Nerwowy przemytnik i nagła amnezja wspólnika

7 tysięcy paczek lewych fajek miał właśnie przehandlować mieszkaniec gminy Piszczac, jednak na widok patrolu policji z Radzynia Podlaskiego stracił zimną krew. Finał? Skonfiskowane papierosy i trzech przemytników w areszcie.
Nerwowy przemytnik i nagła amnezja wspólnika

Do transakcji miało dojść w sobotę 17 września w Żakowoli Poprzecznej. Wczesnym rankiem w umówionym miejscu czekał nabywca kontrabandy, 26-latek z Jastrzębia Zdroju. Dostawca, 32-latek z gminy Piszczac, już prawie dotarł do celu, kiedy nieoczekiwanie zobaczył policyjny radiowóz. Stracił zimną krew i chcąc uniknąć spotkania z policjantami, nagle zmienił kierunek jazdy. I właśnie to nerwowe zachowanie kierowcy wzbudziło podejrzenia funkcjonariuszy, którzy zatrzymali go do kontroli drogowej.

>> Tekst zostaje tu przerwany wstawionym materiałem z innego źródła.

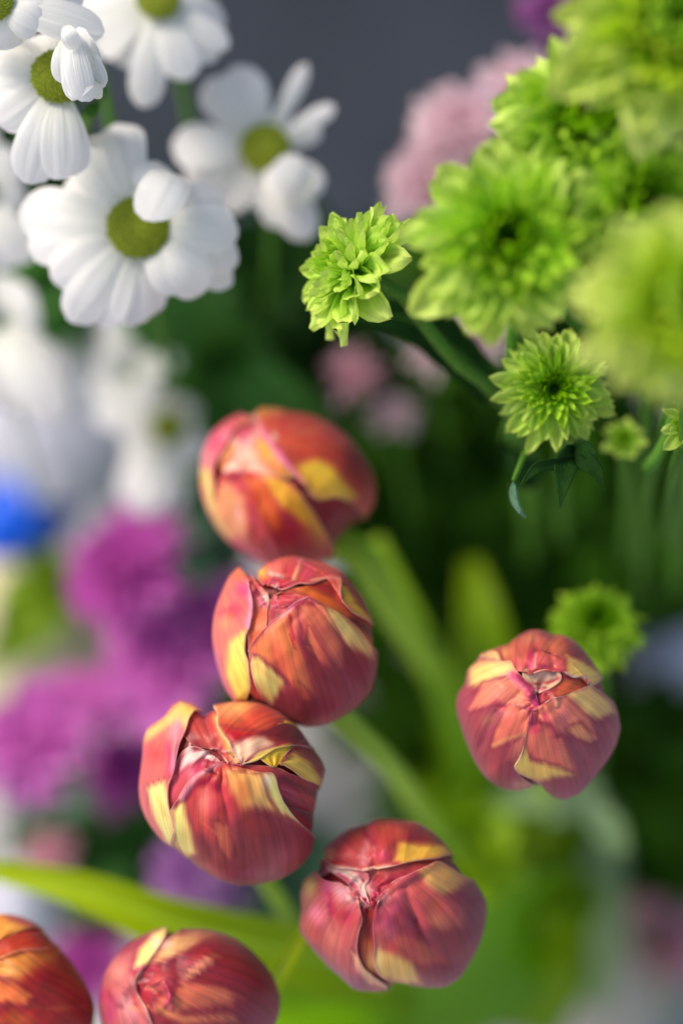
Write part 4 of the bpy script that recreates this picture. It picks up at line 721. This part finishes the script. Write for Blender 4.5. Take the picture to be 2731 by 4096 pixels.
for i, (pts, lb) in enumerate([([(670, 400, .45), (660, 440, .47), (640, 540, .6), (640, 620, .85)], 'green stem rising to the nearest bloom at the right edge'), ([(645, 470, .46), (662, 446, .455), (676, 400, .45)], 'short forked green twig under the nearest bloom'),
        ([(508, 400, .5), (520, 340, .47), (512, 318, .45)], 'thin forked twig under the large middle bloom'), ([(560, 310, .45), (590, 335, .46), (600, 350, .5)], 'dark twig between the small round bloom and the nearest bloom'), ([(92, 110, .46), (82, 130, .48), (80, 160, .5)], 'dark twig between the white daisies at upper left'),
        ([(120, 180, .56), (108, 110, .54), (100, 70, .53)], 'green stem behind the upper left daisies'), ([(195, 190, .6), (190, 130, .58), (180, 80, .57)], 'green stem between the top daisy and the right daisy')]):
    org = at(*pts[-1]); t = thing('flower_stem', org, lb, 'stem'); tube('stalk', [at(*p) for p in pts], [.0022, .002, .0016], M['mumstem'], t, org, ridges=.06, sides=12)

# sprigs of background leaves: each a thing with its own leaves
leaf_meshes = {}
def leaf_mesh(mat):
    if mat not in leaf_meshes: leaf_meshes[mat] = [ray_mesh('leaf', M[mat], w_, c_, .25, .45, 0, n=7, m=5, seed=q) for q, (w_, c_) in enumerate([(.42, -.5), (.5, .3), (.36, -.9)])]
    return leaf_meshes[mat]
def sprig(label, x, y, rpx, d, n, mat, size, seed, spread=.05):
    rg = random.Random(seed); c = at(x, y, d); Rr = rpx * K * d
    org = at(x + rg.uniform(-10, 10), y + rpx * .9, d + .22); t = thing('foliage_sprig', org, label, 'foliage')
    ms = leaf_mesh(mat)
    for k in range(n):
        a = rg.uniform(0, 6.28); r = Rr * math.sqrt(rg.random()); p = c + E1 * r * math.cos(a) + E2 * r * math.sin(a) + FW * rg.uniform(-spread, spread)
        ax = cdir(rg.uniform(-.5, .5), rg.uniform(-.2, .7), .9); s = size * rg.uniform(.7, 1.2)
        o = bpy.data.objects.new('leaf', ms[k % 3]); link(o, t); o.matrix_local = Matrix.Translation(p - org) @ basis(ax, rg.uniform(0, 6.28)) @ Matrix.Scale(s, 4) @ Matrix.Translation((0, -.5, 0))
    tube('stalk', [c - E3 * .01, (c + org) / 2, org], [.0015, .002, .002], M['mumstem'], t, org, sides=6, n=10)
SP = [('dark leaves between the white daisies and the small sharp bloom', 275, 275, 50, .80, 24, 'darkleaf', .05), ('green leaves under the large white daisy', 185, 335, 45, .74, 16, 'midleaf', .045),
 ('dark green leaves left under the large white daisy', 50, 300, 40, .75, 14, 'midleaf', .045), ('dark leaves right of the lowest white daisy', 220, 420, 40, .85, 20, 'midleaf', .05),
 ('dull blue green leaves between lowest white daisy and second tulip', 200, 540, 45, .92, 20, 'blueleaf', .05), ('dark leaves above the topmost tulip', 300, 345, 60, .92, 30, 'darkleaf', .06), ('dim leaves right above the topmost tulip', 360, 420, 50, .95, 30, 'darkleaf', .06),
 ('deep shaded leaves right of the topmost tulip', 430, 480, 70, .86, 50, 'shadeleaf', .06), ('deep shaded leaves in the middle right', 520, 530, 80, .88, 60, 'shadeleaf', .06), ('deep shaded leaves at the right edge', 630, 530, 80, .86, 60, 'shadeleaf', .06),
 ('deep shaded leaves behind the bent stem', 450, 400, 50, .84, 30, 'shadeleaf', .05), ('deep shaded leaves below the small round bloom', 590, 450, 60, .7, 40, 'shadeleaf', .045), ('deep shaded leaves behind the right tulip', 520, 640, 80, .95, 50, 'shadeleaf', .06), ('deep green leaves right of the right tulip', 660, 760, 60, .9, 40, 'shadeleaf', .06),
 ('dark green leaves right of the right tulip, lower down', 650, 840, 50, .95, 30, 'shadeleaf', .06), ('mid green leaves between the right tulip and the wine red one', 470, 800, 50, .8, 20, 'oliveleaf', .05), ('mid green leaves at the foot of the right tulip', 540, 840, 50, .86, 20, 'oliveleaf', .05),
 ('green leaves at far left below the purple bloom', 60, 800, 45, .86, 24, 'blueleaf', .045), ('dark green leaves left of the sharp tulip', 110, 830, 50, .88, 30, 'midleaf', .045), ('dark green leaves under the lilac blooms', 140, 870, 50, .9, 30, 'shadeleaf', .05),
 ('grey green leaves above the lime leaf', 300, 880, 45, .9, 20, 'blueleaf', .05), ('dark leaves below the purple group', 150, 790, 40, .95, 20, 'shadeleaf', .05), ('yellowish leaves at the left edge beside the blue bag', 50, 600, 40, 1.0, 12, 'oliveleaf', .05), ('dark leaves between the purple group and second tulip', 210, 710, 30, .9, 14, 'shadeleaf', .04),
 ('pale green leaves low on the right under the right tulip', 560, 800, 30, .74, 7, 'paleleaf', .04), ('bright leaves under the right tulip', 480, 860, 45, .86, 9, 'oliveleaf', .05), ('yellow green leaves low in the middle beside the wine red tulip', 520, 930, 50, .8, 10, 'limeleaf', .05),
 ('dark leaves behind the green cluster', 600, 260, 90, .6, 50, 'shadeleaf', .05), ('dark leaves behind the pale pink blooms', 520, 200, 60, .85, 20, 'shadeleaf', .05), ('dark leaves under the top white daisies', 60, 165, 40, .62, 14, 'darkleaf', .04)]
for i, (lb, x, y, r, d, n, mt, sz) in enumerate(SP): sprig(lb, x, y, r, d, n, mt, sz, 100 + i)
# dense far foliage: uncountable mass
rg = random.Random(77); V, F, UV = [], [], []
def reg(x, y):      # where the far green reads
    return (x > 330 and 380 < y < 760) or (x > 560 and y > 700 and y < 860) or (200 < x < 560 and 230 < y < 480) or (60 < x < 240 and 780 < y < 900) or (380 < x < 560 and 760 < y < 900) or (x > 480 and y < 420 and y > 150)
k = 0
while k < 900:
    x, y = rg.uniform(60, 760), rg.uniform(150, 920)
    if not reg(x, y): continue
    p = at(x, y, rg.uniform(1.0, 1.2)); Bm = basis(cdir(rg.uniform(-.6, .6), rg.uniform(-.3, .8), .8), rg.uniform(0, 6.28)).to_3x3(); s = rg.uniform(.04, .08); nv = len(V)
    for (a, b_, c_) in ((0, -.5, 0), (.2, -.1, .05), (.16, .25, .03), (0, .55, -.1), (-.16, .25, .03), (-.2, -.1, .05), (0, 0, -.02)): V.append((p + Bm @ (Vector((a, b_, c_)) * s))[:]); UV.append((a + .5, b_ + .5))
    F += [(nv+6, nv, nv+1), (nv+6, nv+1, nv+2), (nv+6, nv+2, nv+3), (nv+6, nv+3, nv+4), (nv+6, nv+4, nv+5), (nv+6, nv+5, nv)]; k += 1
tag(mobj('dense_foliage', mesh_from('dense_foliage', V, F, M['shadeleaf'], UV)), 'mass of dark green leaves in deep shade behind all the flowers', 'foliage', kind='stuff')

# ================================================================== things behind
def sheet_bag(name, label, cat, x, y, d, wpx, hpx, mat, seed, rot=0):
    rg = np.random.RandomState(seed); n = 26
    c = at(x, y, d); org = c - E2 * (hpx * K * d / 2) + FW * .03; t = thing(name, org, label, cat)
    u = np.linspace(0, 2 * math.pi, n); v = np.linspace(0, 1, n); V, UV = [], []
    for vi in v:
        for ui in u:
            r = (.62 + .38 * math.sin(vi * 2.6)) * (1 + .08 * math.sin(5 * ui + seed) * (.3 + vi) + .05 * math.sin(9 * ui + 7 * vi))
            X = math.cos(ui) * r * wpx / 2 * K * d; Y = (vi - .5) * hpx * K * d; Z = math.sin(ui) * r * wpx / 2 * K * d * .7
            ca, sa = math.cos(rot), math.sin(rot)
            p = c + E1 * (X * ca - Y * sa) + E2 * (X * sa + Y * ca) + E3 * Z
            V.append((p - org)[:]); UV.append((ui, vi))
    o = mobj('sleeve', mesh_from('sleeve', V, grid_faces(n, n), M[mat], UV), t); so = o.modifiers.new('thick', 'SOLIDIFY'); so.thickness = .0008
    hem = [V[(n - 1) * n + j] for j in range(n)]
    tube('hem', [Vector(h) + org for h in hem], [.0015, .0015], M[mat], t, org, n=60, sides=6)
sheet_bag('plastic_bag', 'bright blue plastic bag at the left edge behind the flowers', 'bag', 16, 522, 1.1, 84, 185, 'blue', 3, -.78)
sheet_bag('paper_wrap', 'pale grey paper wrap left of the lowest white daisy', 'wrapping paper', 75, 440, 1.1, 170, 130, 'greypaper', 5)
sheet_bag('paper_wrap', 'cream paper wrap at the left edge above the purple bloom', 'wrapping paper', 20, 635, 1.1, 190, 150, 'cream', 6)
sheet_bag('paper_wrap', 'pale grey wrap at lower left behind the orange corner tulip', 'wrapping paper', 22, 912, .85, 76, 74, 'greypaper', 7)
sheet_bag('paper_wrap', 'brown paper wrap low at the right behind everything', 'wrapping paper', 590, 960, 1.05, 200, 150, 'kraft', 12, .4)
sheet_bag('paper_wrap', 'pale grey wrap at the right edge behind the green button bloom', 'wrapping paper', 668, 665, 1.0, 90, 60, 'greypaper', 9, .3)

# ================================================================== setting
def boxobj(name, x0, x1, y0, y1, z0, z1, mat):
    V = [(x, y, z) for x in (x0, x1) for y in (y0, y1) for z in (z0, z1)]
    F = [(0,1,3,2), (4,6,7,5), (0,4,5,1), (2,3,7,6), (0,2,6,4), (1,5,7,3)]
    return mobj(name, mesh_from(name, V, F, M[mat], smooth=False))
V = [(-40, -40, 0), (40, -40, 0), (40, 60, 0), (-40, 60, 0)]
tag(mobj('ground', mesh_from('ground', V, [(0, 1, 2, 3)], M['ground'], smooth=False)), kind='structure')
tag(boxobj('wall', -6, 6, 1.55, 1.75, -.01, 2.6, 'wall'), 'dark slate grey wall behind the flowers', 'wall')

Podczas kontroli 32-latek stracił... pamięć. Udawał, że nie ma prawa jazdy, dowodu osobistego ani dokumentów forda galaxy, którym jechał. Nie był też w stanie powiedzieć, kto jest właścicielem samochodu, ani dlaczego nim jechał. – Z uwagi na wiele niejasności oraz nerwowe zachowanie mężczyzny, funkcjonariusze postanowili sprawdzić wnętrze pojazdu – wyjaśnia Piotr Mucha z radzyńskiej Komendy Powiatowej Policji.

W ten sposób znaleźli 7 tysięcy lewych papierosów oraz dokumenty wozu. Na tym nie koniec nieszczęść przemytników, bo mundurowi dostrzegli zaparkowanego w pobliżu seata ibizę, w którym siedział niedoszły nabywca kontrabandy. 26-latek również zapadł na amnezję. Nagle zapomniał, po co przyjechał na Podlasie i dlaczego znalazł się w Żakowoli Poprzecznej.

Podczas przeszukania samochodu okazało się, że ma przy sobie 35 tys. zł. Tłumaczył, że właśnie dostał odszkodowanie za pobicie. Jak się później okazało, cała kwota była przeznaczona na zakup kontrabandy. Obaj handlarze trafili do aresztu. Do sprawy został także zatrzymany szwagier kierowcy forda, także 32-letni mieszkaniec gminy Piszczac.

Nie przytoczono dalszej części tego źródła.